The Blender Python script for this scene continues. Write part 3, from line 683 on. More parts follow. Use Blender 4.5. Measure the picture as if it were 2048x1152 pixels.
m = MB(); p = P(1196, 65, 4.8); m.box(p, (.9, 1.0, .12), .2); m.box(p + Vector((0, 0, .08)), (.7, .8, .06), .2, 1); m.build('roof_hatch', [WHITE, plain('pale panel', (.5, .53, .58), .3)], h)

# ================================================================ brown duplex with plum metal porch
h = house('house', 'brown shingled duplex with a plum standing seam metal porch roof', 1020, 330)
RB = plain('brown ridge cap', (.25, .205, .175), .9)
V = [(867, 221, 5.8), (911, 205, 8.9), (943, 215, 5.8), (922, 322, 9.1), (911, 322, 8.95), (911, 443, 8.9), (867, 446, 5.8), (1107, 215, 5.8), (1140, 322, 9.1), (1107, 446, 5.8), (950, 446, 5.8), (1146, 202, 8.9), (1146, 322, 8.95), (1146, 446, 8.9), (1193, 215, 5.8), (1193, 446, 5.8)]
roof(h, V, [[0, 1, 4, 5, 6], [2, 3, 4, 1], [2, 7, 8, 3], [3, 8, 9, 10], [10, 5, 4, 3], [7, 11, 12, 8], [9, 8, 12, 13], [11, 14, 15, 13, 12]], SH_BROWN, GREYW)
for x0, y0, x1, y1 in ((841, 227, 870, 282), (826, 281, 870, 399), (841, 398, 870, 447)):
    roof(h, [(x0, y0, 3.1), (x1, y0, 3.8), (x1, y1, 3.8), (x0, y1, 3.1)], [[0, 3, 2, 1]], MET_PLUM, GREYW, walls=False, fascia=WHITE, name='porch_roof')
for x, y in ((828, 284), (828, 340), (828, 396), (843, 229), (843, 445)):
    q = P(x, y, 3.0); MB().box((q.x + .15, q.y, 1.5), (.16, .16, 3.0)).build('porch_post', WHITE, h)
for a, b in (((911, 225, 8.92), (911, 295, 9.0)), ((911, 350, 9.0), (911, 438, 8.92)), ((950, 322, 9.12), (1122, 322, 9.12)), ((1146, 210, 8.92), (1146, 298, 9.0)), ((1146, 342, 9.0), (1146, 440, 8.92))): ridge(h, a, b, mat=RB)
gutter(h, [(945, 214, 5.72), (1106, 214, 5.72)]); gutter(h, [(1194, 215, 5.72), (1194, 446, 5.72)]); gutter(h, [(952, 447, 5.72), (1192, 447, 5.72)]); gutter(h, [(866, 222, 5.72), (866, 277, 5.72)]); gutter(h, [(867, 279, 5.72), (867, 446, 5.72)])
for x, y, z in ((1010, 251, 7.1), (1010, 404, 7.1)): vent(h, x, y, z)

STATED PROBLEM
Reproduce, please, the lines of the material from its first line down to the line containing "m = MB(); p = P(1196, 65, 4.8);", keeping both ends and nothing beyond them.

WRITTEN ANSWER
The Blender Python script for this scene continues. Write part 3, from line 683 on. More parts follow. Use Blender 4.5. Measure the picture as if it were 2048x1152 pixels.
m = MB(); p = P(1196, 65, 4.8); m.box(p, (.9, 1.0, .12), .2); m.box(p + Vector((0, 0, .08)), (.7, .8, .06), .2, 1); m.build('roof_hatch', [WHITE, plain('pale panel', (.5, .53, .58), .3)], h)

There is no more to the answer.